## Problem to solve
Which lines below hold the word "scene"? Copy all of them.

## Recorded data
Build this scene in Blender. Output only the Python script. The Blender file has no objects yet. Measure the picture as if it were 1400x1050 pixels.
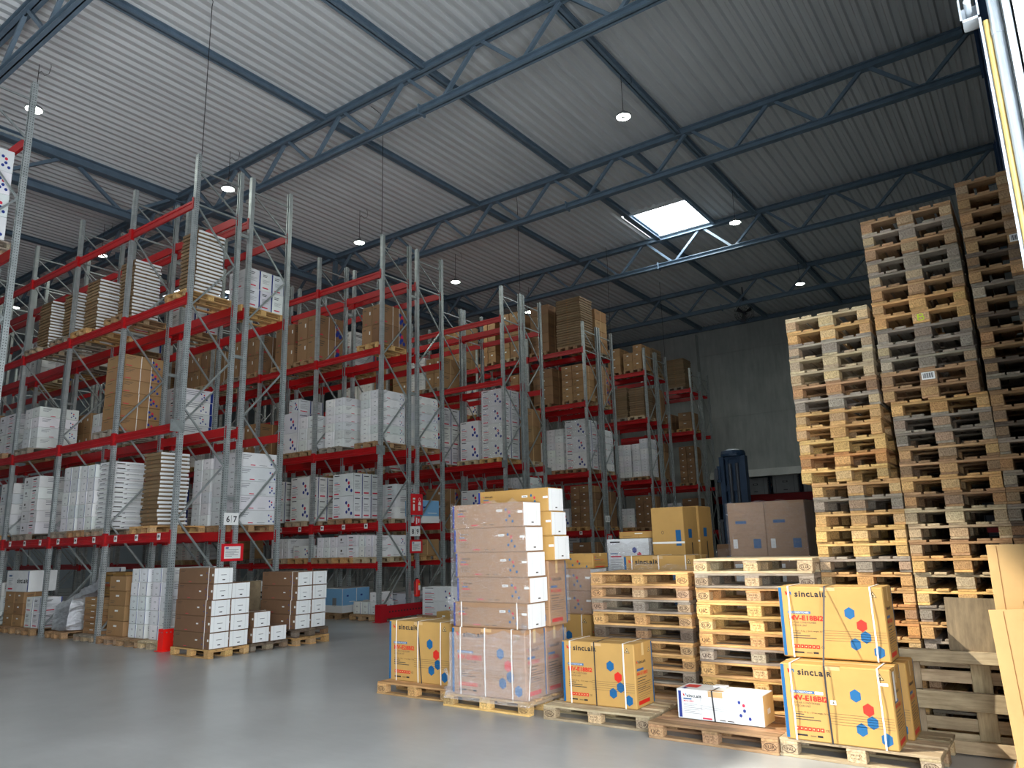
import bpy, math, random
from mathutils import Vector, Matrix
random.seed(7)
PI = math.pi
C = bpy.context.scene.collection
sc = bpy.context.scene

# ------------------------------------------------------------------ mesh builder
class MB:
    def __init__(s, *mats):
        s.v, s.f, s.m, s.mats = [], [], [], list(mats)
    def mi(s, mat):
        if mat is None: return 0
        if mat not in s.mats: s.mats.append(mat)
        return s.mats.index(mat)
    def face(s, pts, mat=None):
        b = len(s.v); s.v += [tuple(p) for p in pts]
        s.f.append(tuple(range(b, b + len(pts)))); s.m.append(s.mi(mat))
    def box(s, x0, y0, z0, x1, y1, z1, mat=None, skip=''):
        b = len(s.v); i = s.mi(mat)
        s.v += [(x0,y0,z0),(x1,y0,z0),(x1,y1,z0),(x0,y1,z0),(x0,y0,z1),(x1,y0,z1),(x1,y1,z1),(x0,y1,z1)]
        for k, q in (('b',(0,3,2,1)),('t',(4,5,6,7)),('f',(0,1,5,4)),('r',(1,2,6,5)),('k',(2,3,7,6)),('l',(3,0,4,7))):
            if k not in skip: s.f.append(tuple(b + j for j in q)); s.m.append(i)
    def cbox(s, x0, y0, z0, x1, y1, z1, c=.004, mats=None):
        """box with chamfered edges; mats maps side letter to material"""
        mats = mats or {}
        lo, hi = (x0,y0,z0), (x1,y1,z1); b = len(s.v); idx = {}
        for sx in (0,1):
            for sy in (0,1):
                for sz in (0,1):
                    sg = (sx,sy,sz)
                    for a in range(3):
                        p = []
                        for k in range(3):
                            e = hi[k] if sg[k] else lo[k]
                            if k != a: e += -c if sg[k] else c
                            p.append(e)
                        idx[sg,a] = len(s.v); s.v.append(tuple(p))
        side = {(0,0):'l',(0,1):'r',(1,0):'f',(1,1):'k',(2,0):'b',(2,1):'t'}
        def add(q, mat): s.f.append(tuple(q)); s.m.append(s.mi(mat))
        for a in range(3):
            u, w = (a+1)%3, (a+2)%3
            for e in (0,1):
                q = []
                for (cu, cw) in ((0,0),(1,0),(1,1),(0,1)):
                    sg = [0,0,0]; sg[a] = e; sg[u] = cu; sg[w] = cw; q.append(idx[tuple(sg),a])
                add(q if e else q[::-1], mats.get(side[a,e]))
            for eu in (0,1):
                for ew in (0,1):
                    s0 = [0,0,0]; s0[u] = eu; s0[w] = ew; s1 = s0[:]; s1[a] = 1
                    q = [idx[tuple(s0),u], idx[tuple(s1),u], idx[tuple(s1),w], idx[tuple(s0),w]]
                    add(q if eu != ew else q[::-1], None)
        for sx in (0,1):
            for sy in (0,1):
                for sz in (0,1):
                    sg = (sx,sy,sz); q = [idx[sg,0], idx[sg,1], idx[sg,2]]
                    add(q if (sx+sy+sz) % 2 else q[::-1], None)
    def bar(s, p, q, w, h, mat=None, up=(0,0,1)):
        p, q = Vector(p), Vector(q); d = (q-p).normalized(); up = Vector(up)
        if abs(d.dot(up)) > .99: up = Vector((0,1,0))
        r = d.cross(up).normalized(); u = r.cross(d)
        b = len(s.v); i = s.mi(mat)
        for e in (p, q):
            for a, c in ((-1,-1),(1,-1),(1,1),(-1,1)): s.v.append(tuple(e + r*a*w/2 + u*c*h/2))
        for k in range(4): s.f.append((b+k, b+(k+1)%4, b+4+(k+1)%4, b+4+k)); s.m.append(i)
        s.f.append((b+3,b+2,b+1,b)); s.f.append((b+4,b+5,b+6,b+7)); s.m += [i,i]
    def tube(s, pts, r, n=8, mat=None, cap=True):
        pts = [Vector(p) for p in pts]; i = s.mi(mat); rings = []
        for k, p in enumerate(pts):
            d = (pts[min(k+1,len(pts)-1)] - pts[max(k-1,0)]).normalized()
            a = d.orthogonal().normalized() if k == 0 else (prev - d*prev.dot(d)).normalized()
            prev = a; c = d.cross(a); rr = r[k] if isinstance(r,(list,tuple)) else r
            b = len(s.v)
            for j in range(n):
                t = 2*PI*j/n; s.v.append(tuple(p + (a*math.cos(t) + c*math.sin(t))*rr))
            rings.append(b)
        for b0, b1 in zip(rings, rings[1:]):
            for j in range(n): s.f.append((b0+j, b0+(j+1)%n, b1+(j+1)%n, b1+j)); s.m.append(i)
        if cap:
            s.f.append(tuple(rings[0]+j for j in range(n))[::-1]); s.f.append(tuple(rings[-1]+j for j in range(n))); s.m += [i,i]
    def lathe(s, prof, n=24, mat=None, o=(0,0,0)):
        i = s.mi(mat); b = len(s.v); k = len(prof)
        for j in range(n):
            t = 2*PI*j/n
            for r, z in prof: s.v.append((o[0]+r*math.cos(t), o[1]+r*math.sin(t), o[2]+z))
        for j in range(n):
            for a in range(k-1):
                p, q = b+j*k+a, b+((j+1)%n)*k+a
                s.f.append((p,q,q+1,p+1)); s.m.append(i)
    def mesh(s, name):
        me = bpy.data.meshes.new(name)
        me.from_pydata(s.v, [], s.f)
        for m in s.mats: me.materials.append(MAT[m])
        me.polygons.foreach_set('material_index', s.m)
        me.update()
        return me
    def build(s, name, parent=None, loc=None, col=None):
        return link(name, s.mesh(name), parent, loc, col)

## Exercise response
Build this scene in Blender. Output only the Python script. The Blender file has no objects yet. Measure the picture as if it were 1400x1050 pixels.
C = bpy.context.scene.collection
sc = bpy.context.scene